By Bryant Manning, Chicago Sun-Times
April 2, 2008
While the area's countless new music ensembles remind us that classical music is indeed still young, Music of the Baroque continues to make 18th century repertoire sound as youthful as ever. Now in its 36th season, the group has achieved a sustained success under music director Jane Glover, who in six years at the helm, has brought on board her early music expertise along with a flair for modern and neglected works. Add in a chorus and orchestra assembled from the area's finest musicians -- and the result is yet another local cultural jewel.
There was something especially alluring about Glover's first performance with MOB in Bach's prodigious "St. Matthew Passion," BWV 244, which received a rousing performance Monday night at the Harris Theater. A few surprises, were announced beforehand: Technical glitches nixed supertitles, and understudies Kimberly McCord and William Sharp replaced soprano Christine Brandes and baritone-bass Sanford Sylvan, who were ill. They filled in admirably.

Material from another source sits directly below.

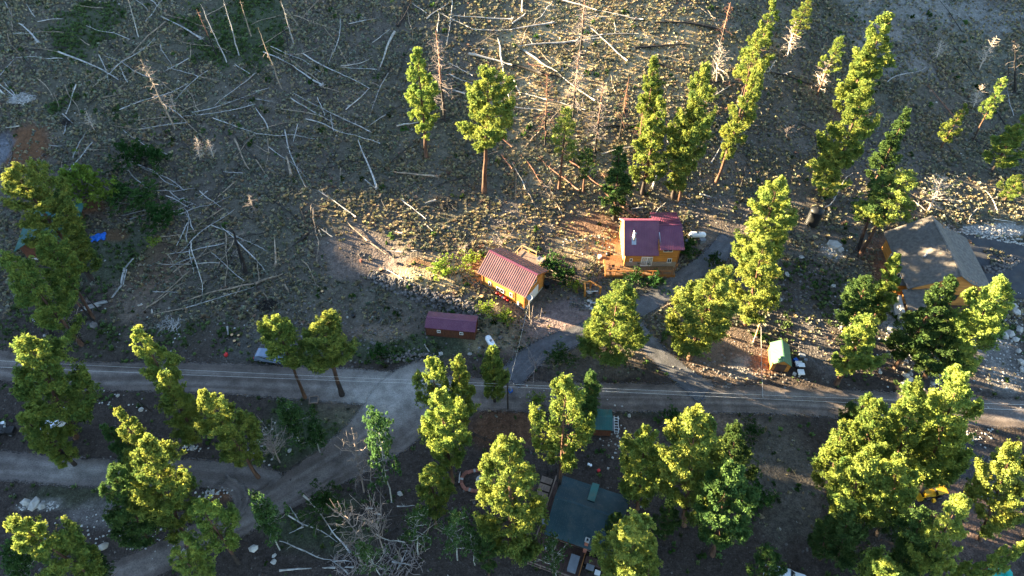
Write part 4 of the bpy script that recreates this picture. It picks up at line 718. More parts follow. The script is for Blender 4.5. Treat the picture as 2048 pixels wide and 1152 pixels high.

Yet when the choir and the Glen Ellyn Children's Chorus roared forth in the opening chorus, the occasion resumed without a hitch. On the pulpit, Glasgow-born tenor Paul Agnew sermonized brilliantly as the evangelist with a voice like honey, sweet but thick with substance. It's inconceivable to imagine a dull character in this three-hour-plus work, and thankfully Agnew captivated in every single one of his 60-some recitatives.
Baritone Christopheren Nomura sang the part of Jesus as if wayward souls depended on it. If there's a blueprint for the portrayal of God's son in the leading hours to his crucifixion, Nomura's bold and courageous enactment ought to be it.
Mezzo Catherine Wyn-Rogers, long familiar on the world's top opera stages, supplied her own heartfelt drama in the night's most moving aria ("Erbarme dich, mein Gott") with the help of a plaintive solo from concertmaster Robert Waters. The orchestra's modern instruments delivered a tempered and smooth sound; tenor Nicholas Phan really played up the operatic energy in his exceptional MOB debut.
The Final Chorus, with its familiar kernels often harvested to elevate movie soundtracks, was stamped with grandeur and volume. Only seismic applause could've brought this celestial night back to reality, and did it ever.